K-State is in danger of seeing five-year bowl streak snapped
MANHATTAN, Kan. -- There is clear and telling frustration in Bill Snyder's voice as the 76-year-old coach steps back from his wooden podium, hours after Kansas State lost its fifth straight game.
A reporter had just suggested the Wildcats are entering the easy part of their schedule.
"We've lost five ballgames in a row," Snyder replied. "What do you mean, 'Easy part of our schedule'? We don't have an easy part of our schedule. There isn't any. We haven't proven that we can win in the conference. There isn't anybody easy."
In a month that is already shaping up as an elimination tournament in the Big 12 title race -- not to mention matchups with College Football Playoff implications -- Kansas State (3-5, 0-5) is the anomaly with four games left in its season.
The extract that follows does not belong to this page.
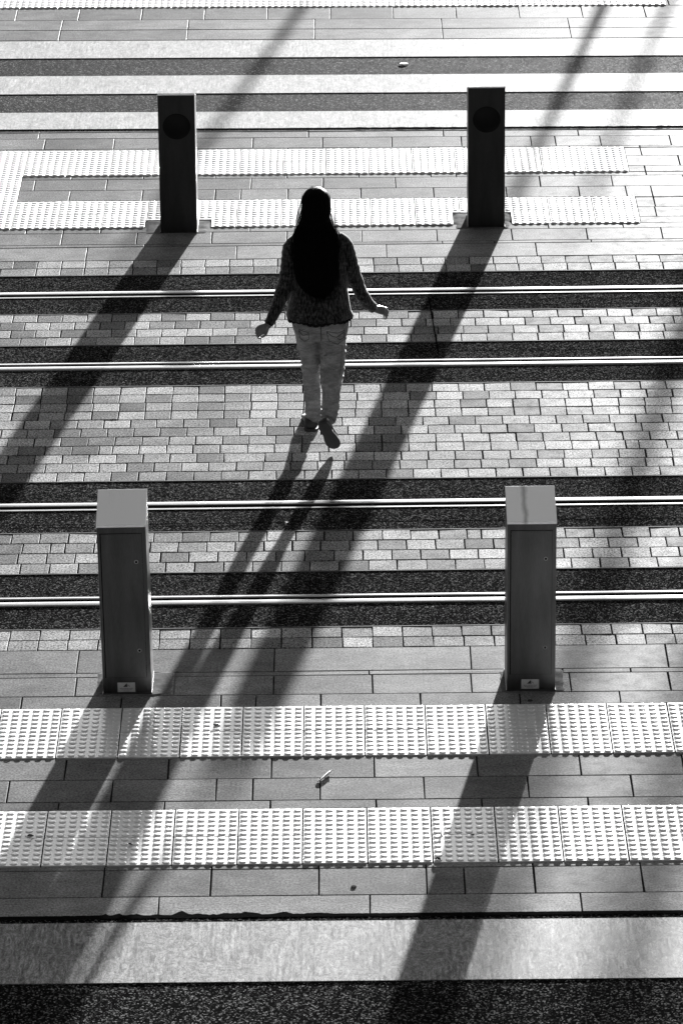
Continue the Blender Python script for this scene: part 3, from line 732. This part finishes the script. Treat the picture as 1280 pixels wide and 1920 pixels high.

The conference's intentionally back-loaded schedule came at the expense of the Wildcats, who played four top 20 opponents in their first five games -- teams that are a combined 33-2 now.
Kansas State's remaining opponents are a combined 12-24, beginning with Saturday's trip to Texas Tech and including a game with winless Kansas.
"I could understand if we were 8-0 going into these last four games. Maybe then we'd fall into that category of taking teams lightly," Wildcats center Dalton Risner said. "If anything, they should be taking us lightly. We're 0-5 in the Big 12. We're at the bottom of the list. We've got everything to prove, so we need to go in there and start getting some wins."
There is still plenty on the line for Kansas State, too.
The program hasn't missed out on a bowl game since 2009, the first season for Snyder after a brief retirement. And even the year they missed a bowl game, the Wildcats wound up 6-6.
Kansas State hasn't had a losing record since the final year of the Ron Prince regime, when it went 5-7. And the 0-5 start to Big 12 play is the worst since Snyder took over in 1989.
"We've got our backs against the wall in regards to a bowl opportunity," Snyder said. "Every youngster in here, there's not one of them who haven't been to a bowl game in their tenure here. I think that has some motivational aspects to it."
There is also a shared feeling within the locker room that Kansas State is on the brink of breaking through. The Wildcats led Oklahoma State before a second-half collapse in a 36-34 loss, and led TCU by 18 at the break before falling 52-45 a few weeks ago.
Last Thursday, the Wildcats turned the ball over late in a 31-24 loss to Baylor.
But by the Wildcats' own admission, there are no moral victories. Those losses, however close they were, only exemplify a troubling trend: Kansas State hasn't been able to finish.
"The capabilities are there, I've always believed that, but you have to do something with it," Snyder said. "That means you have to develop it. That falls into my lap. I have to help those young guys understand what it takes in order to get off the mat and win a ballgame."
It's a trend the Wildcats hope to reverse against the Red Raiders (5-5, 2-5). But if they have learned anything through their first eight games, it's that nothing will come easy in the final four, regardless of records or statistics.
"It's going to be tough, but we know we're a good team," Risner said. "Our record definitely doesn't show what we're capable of or what we've done this year. We lost and that's fair enough -- we don't have moral victories -- but we know how good we are.
"We're still going to make a bowl game. It's not if we make a bowl game, it's when we make a bowl game, what are we going to do with it? We're going to finish it out and do a good job."